Some years later John wrote:
“My last real family memory, before we left Anerley Hill, was the night my mother received the telegram saying that my father was dead. She knew he was ill, but in those days it was impossible for her to go to Nigeria. This was a double blow because of her sister, Blanche, dying a couple of years earlier. She was with neither of them when they died. When the telegram came she was holding Kit in her arms. Clavell and I were standing by her and she read the telegram aloud and explained to us what had happened. My mother was 35 and had been married for 12 years. My parents’ married life was one of continual movement and separation.”
Before leaving for Nigeria Chrissie had nagged Stephen to take out life insurance. When the death certificate eventually arrived she was able to use the insurance money to lease a house in West Dulwich close to her sons’ school and parents.
Chrissie was now faced with two further problems: finding money to live on and keeping her family together. She was already under pressure to have her sons adopted.
Chrissie applied to the benevolent funds of two of the professional bodies to which her husband belonged: The Institution of Mining & Metallurgy and the Institution of Mechanical Engineers. In those days engineering was a more broadly defined discipline and Stephen had worked as a mining, mechanical and chemical engineer. The IMM Benevolent Fund agreed to give her £5 per month and the IMechE agreed £3 per month. These grants were reviewed and adjusted at regular intervals. Her brother Charles, also an engineer, gave her £10 per month for the rest of her life. She also took in lodgers and when Kit started school taught domestic science in Clapham at a girls’ residential home.

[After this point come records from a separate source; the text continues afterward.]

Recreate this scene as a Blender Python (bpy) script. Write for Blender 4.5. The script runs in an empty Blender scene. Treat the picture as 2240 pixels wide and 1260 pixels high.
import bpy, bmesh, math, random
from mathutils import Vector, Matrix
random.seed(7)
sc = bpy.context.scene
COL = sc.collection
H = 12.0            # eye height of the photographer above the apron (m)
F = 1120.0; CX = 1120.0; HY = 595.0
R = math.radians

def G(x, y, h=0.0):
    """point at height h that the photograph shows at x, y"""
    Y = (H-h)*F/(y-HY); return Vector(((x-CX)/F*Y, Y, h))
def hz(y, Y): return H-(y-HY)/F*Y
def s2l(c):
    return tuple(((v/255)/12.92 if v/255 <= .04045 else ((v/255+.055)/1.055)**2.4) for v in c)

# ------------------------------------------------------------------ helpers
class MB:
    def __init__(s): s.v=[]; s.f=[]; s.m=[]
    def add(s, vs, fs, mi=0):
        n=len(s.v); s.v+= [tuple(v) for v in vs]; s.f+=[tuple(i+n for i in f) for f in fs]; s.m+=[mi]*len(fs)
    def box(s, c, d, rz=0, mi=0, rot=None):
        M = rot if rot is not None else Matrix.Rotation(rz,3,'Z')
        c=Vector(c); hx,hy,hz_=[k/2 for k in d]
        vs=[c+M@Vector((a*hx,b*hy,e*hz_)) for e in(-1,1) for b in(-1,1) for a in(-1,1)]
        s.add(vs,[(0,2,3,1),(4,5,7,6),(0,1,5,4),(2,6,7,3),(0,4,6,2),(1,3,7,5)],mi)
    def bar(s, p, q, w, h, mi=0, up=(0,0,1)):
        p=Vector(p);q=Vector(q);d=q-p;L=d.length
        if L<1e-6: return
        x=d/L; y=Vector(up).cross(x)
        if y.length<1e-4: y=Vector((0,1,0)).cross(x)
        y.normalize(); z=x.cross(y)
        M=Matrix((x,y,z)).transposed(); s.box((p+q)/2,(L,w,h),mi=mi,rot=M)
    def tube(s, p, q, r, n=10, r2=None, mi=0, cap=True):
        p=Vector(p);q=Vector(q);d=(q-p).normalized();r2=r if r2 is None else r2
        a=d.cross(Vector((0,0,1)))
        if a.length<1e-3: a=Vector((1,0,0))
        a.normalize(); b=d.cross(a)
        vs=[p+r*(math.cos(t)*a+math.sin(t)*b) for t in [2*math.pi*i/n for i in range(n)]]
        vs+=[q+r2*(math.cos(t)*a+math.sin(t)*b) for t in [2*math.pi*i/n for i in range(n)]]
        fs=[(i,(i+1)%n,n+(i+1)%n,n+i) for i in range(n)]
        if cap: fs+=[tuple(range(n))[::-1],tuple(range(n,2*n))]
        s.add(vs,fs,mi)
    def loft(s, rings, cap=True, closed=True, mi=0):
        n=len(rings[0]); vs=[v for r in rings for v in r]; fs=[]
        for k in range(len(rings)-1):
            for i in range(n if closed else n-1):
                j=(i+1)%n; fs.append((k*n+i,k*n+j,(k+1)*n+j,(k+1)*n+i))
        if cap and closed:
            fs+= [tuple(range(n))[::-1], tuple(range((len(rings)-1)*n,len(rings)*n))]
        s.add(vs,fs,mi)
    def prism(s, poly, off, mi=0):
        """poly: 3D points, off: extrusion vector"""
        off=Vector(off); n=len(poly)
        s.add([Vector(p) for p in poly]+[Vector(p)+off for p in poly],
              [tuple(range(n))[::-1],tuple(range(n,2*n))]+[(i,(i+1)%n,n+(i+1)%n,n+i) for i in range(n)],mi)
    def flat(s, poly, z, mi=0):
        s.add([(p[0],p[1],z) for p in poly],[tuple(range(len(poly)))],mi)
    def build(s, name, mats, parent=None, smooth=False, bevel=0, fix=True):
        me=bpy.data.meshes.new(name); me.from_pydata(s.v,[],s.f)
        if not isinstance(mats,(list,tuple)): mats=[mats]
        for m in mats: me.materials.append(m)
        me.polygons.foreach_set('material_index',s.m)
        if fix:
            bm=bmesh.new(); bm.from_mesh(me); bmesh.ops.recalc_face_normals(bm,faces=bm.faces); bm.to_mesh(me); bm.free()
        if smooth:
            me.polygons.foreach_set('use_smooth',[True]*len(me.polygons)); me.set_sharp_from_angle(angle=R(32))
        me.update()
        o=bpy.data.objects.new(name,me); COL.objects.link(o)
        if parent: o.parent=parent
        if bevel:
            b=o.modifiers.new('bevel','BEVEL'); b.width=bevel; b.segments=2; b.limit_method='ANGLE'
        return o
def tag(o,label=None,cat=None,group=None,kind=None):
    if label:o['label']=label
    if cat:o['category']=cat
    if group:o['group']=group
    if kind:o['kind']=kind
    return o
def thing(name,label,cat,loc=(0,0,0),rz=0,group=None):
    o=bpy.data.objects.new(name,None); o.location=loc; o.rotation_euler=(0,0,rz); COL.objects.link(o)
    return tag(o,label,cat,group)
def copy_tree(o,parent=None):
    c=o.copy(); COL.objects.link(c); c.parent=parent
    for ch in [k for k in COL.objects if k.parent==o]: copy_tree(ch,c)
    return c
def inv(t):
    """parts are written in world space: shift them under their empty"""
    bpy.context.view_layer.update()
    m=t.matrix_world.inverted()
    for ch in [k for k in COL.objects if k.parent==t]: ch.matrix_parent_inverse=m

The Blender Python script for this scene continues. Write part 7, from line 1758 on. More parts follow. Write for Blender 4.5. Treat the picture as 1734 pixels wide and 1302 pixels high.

The two eldest boys served in the REME and the Royal Artillery during WW2. When the war ended all the boys were back in the UK, rebuilding their lives were moving out into the world. Chrissie found this natural evolution of her family difficult to adjust to. The strain of being a single parent took its toll and she died shortly after her 60th birthday in 1952. She couldn’t have known that she would have nine grandchildren or that her sons would build successful careers and happy lives. Her primary instruction to her sons was to get a steady job with a pension at the end of it. This they all did with one becoming a senior engineer at the BRE, one a headmaster of a secondary school and the youngest a Major General.
Without Chrissie’s determination and the financial support she received from institution benevolent funds such a positive outcome from the shattered family in 1928 would have been considerably less likely.